Menendez: Dem Senate retirements will stop

Democratic Senatorial Campaign Committee (DSCC) Chairman Robert Menendez (D-N.J.) previewed the 2010 strategy with
reporters Wednesday during a Christian Science Monitor breakfast.

Faced with an increasingly tough political environment and a
public that Menendez said was anxious about the economy, the Democrats’
campaign guru emphasized that Republicans face contested primaries in the
majority of the seats they are targeting.

The Democrats’ goal, he said, is to use those primaries to
push the candidates to the right and make sure the Republican label is part of
the equation.

“Republicans have a problem with their generic brand,” he
said.

Asked of the projections that the Democrats’ 59-41 majority
may be in doubt, Menendez said prognosticators are missing the picture.

“That doesn’t take into consideration the primaries that
exist across the board for Republicans,” Menendez said. “People are moving
further and further to the right.”

Menendez pointed specifically to candidates like former Colorado
Lt. Gov. Jane Norton and former New Hampshire Attorney General Kelly Ayotte,
whom he said could have defined themselves “any way they wanted” had they not
faced primaries.

Pressed on whether Republicans actually have a shot at the
majority next year, Menendez said it was wishful thinking.

He also said he has “every confidence” there will be no more
Democratic retirements.

Here are a few more interesting nuggets from the breakfast:

-In Indiana, where Rep. Baron Hill (D-Ind.) is threatening to
crash Rep. Brad Ellsworth’s (D-Ind.) coronation in the Democratic nominating
process: “It’s the decision of the state committee, but Brad Ellsworth made a
clear distinction by not filing for the House, and I think that speaks
volumes.”

-In New York, on former Rep. Harold Ford Jr.’s (D-Tenn.) primary
of Sen. Kirsten Gillibrand (D-N.Y.): “I know Harold Ford. I like Harold Ford. I
served with Harold Ford. But I don’t know if the views he took in the Tennessee
Senate race are going to work in New York.”

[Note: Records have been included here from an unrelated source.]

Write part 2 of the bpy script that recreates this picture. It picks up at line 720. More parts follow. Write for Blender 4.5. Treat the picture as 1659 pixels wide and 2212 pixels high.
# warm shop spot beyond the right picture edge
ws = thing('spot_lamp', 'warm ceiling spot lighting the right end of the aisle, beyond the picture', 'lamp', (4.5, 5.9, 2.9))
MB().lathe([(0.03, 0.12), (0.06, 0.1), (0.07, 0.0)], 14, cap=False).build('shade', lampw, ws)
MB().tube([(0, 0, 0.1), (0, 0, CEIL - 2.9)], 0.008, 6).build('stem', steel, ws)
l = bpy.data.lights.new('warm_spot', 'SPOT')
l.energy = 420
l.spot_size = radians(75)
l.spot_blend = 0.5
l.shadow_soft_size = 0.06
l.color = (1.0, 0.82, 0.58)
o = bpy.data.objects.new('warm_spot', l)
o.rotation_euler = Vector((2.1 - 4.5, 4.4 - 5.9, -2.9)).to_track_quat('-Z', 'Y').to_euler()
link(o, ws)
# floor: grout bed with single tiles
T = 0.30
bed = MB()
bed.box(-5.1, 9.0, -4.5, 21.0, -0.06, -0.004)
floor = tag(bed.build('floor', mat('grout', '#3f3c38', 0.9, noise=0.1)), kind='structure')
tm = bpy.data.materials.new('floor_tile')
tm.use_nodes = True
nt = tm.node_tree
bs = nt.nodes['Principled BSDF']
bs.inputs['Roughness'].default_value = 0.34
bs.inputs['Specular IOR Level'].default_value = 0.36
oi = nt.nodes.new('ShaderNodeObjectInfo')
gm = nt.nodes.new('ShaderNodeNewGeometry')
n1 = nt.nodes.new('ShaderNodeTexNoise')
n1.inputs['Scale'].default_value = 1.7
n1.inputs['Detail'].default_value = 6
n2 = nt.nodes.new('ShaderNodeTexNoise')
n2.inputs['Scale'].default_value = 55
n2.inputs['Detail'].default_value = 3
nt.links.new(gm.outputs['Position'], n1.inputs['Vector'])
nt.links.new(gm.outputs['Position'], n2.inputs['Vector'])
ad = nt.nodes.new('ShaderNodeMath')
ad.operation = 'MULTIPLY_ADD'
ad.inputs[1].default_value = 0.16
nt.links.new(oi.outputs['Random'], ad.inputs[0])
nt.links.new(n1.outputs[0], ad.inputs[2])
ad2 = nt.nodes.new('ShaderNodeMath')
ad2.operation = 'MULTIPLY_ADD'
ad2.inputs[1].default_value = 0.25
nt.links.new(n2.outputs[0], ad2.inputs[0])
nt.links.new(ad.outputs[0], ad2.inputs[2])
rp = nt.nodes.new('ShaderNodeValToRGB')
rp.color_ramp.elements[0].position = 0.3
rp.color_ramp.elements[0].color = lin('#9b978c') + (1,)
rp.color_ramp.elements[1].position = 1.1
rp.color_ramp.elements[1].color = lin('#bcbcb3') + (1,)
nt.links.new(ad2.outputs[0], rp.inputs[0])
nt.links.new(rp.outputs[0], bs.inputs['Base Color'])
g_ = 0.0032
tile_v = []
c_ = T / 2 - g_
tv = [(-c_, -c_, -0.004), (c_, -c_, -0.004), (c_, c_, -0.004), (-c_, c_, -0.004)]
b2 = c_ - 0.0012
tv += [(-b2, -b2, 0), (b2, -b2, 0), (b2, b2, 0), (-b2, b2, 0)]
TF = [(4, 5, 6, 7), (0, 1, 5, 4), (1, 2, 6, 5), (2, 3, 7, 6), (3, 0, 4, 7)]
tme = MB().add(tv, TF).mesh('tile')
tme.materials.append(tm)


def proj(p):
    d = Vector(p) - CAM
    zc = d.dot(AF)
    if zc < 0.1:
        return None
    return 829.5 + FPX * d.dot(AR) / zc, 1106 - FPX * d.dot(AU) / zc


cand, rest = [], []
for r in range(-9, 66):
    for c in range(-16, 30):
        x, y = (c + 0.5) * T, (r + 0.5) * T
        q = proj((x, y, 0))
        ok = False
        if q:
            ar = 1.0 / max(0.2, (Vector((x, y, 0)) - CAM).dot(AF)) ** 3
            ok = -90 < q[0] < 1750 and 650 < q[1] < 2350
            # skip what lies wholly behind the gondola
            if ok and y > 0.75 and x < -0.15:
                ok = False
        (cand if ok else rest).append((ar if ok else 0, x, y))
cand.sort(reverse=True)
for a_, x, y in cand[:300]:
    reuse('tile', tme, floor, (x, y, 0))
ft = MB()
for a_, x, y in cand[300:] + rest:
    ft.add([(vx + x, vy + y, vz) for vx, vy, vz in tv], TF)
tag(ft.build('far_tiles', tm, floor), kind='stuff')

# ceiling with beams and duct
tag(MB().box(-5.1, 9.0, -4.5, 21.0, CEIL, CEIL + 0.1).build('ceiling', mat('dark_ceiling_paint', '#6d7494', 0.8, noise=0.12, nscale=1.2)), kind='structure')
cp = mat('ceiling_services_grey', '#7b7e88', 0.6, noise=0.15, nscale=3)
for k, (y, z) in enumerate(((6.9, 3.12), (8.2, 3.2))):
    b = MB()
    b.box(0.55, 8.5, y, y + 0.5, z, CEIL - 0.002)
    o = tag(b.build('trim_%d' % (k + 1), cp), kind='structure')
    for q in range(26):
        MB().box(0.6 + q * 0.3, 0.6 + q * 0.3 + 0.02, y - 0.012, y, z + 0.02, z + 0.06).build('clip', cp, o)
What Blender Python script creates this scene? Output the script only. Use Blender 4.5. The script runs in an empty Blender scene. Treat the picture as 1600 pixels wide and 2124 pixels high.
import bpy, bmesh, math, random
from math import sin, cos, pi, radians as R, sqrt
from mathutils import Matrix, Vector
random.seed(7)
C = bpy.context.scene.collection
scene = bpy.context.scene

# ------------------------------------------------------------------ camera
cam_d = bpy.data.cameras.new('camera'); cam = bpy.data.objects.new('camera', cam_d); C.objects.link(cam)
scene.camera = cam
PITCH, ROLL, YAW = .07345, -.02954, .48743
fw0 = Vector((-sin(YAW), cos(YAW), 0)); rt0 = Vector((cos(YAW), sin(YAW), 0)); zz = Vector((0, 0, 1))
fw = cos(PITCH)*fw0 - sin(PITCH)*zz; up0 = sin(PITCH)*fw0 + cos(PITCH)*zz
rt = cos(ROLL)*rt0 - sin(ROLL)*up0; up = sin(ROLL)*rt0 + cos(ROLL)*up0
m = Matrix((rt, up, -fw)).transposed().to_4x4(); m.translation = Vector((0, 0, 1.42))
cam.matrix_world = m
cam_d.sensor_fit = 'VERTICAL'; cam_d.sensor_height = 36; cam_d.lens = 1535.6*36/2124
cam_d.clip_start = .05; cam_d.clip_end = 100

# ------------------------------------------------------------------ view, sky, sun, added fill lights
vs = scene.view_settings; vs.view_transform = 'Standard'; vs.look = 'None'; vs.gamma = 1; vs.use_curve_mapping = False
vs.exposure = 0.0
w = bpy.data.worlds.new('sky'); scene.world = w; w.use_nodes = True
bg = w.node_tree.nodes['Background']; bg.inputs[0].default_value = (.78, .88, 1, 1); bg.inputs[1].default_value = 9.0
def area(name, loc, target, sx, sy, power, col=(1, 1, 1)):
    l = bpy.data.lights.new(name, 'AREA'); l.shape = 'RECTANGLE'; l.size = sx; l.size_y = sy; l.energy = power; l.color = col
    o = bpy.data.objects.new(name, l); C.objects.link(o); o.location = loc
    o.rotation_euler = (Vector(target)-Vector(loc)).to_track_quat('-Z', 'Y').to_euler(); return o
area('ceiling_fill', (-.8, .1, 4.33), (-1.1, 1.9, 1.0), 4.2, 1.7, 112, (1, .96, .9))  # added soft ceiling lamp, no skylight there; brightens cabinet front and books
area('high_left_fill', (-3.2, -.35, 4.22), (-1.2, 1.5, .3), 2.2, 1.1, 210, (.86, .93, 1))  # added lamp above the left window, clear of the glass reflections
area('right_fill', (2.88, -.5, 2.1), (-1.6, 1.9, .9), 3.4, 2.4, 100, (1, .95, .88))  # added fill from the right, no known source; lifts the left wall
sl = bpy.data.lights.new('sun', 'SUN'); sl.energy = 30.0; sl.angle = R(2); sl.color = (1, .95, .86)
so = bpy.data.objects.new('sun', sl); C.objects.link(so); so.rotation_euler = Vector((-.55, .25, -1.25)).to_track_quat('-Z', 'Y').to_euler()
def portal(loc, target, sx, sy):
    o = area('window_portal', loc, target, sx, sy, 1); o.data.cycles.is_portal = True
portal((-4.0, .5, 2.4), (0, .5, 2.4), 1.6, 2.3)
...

-In North Dakota: Former state Attorney General “Heidi
Heitkamp is seriously looking at running.”

UPDATE 10:50 p.m.: NRSC spokesman Brian Walsh responds: “I’d say that we might use the Democrats’ own primaries in states like Pennsylvania, Colorado and Ohio to push their candidates to the left, but when you consider that all of their candidates are on record supporting the stimulus boondoggle and the president’s unpopular government healthcare bill, they’re already to the far left. That’s why it’s not a coincidence that in eight Democrat-held seats and in every open seat, it’s the Republican candidates who are ahead in the polls.”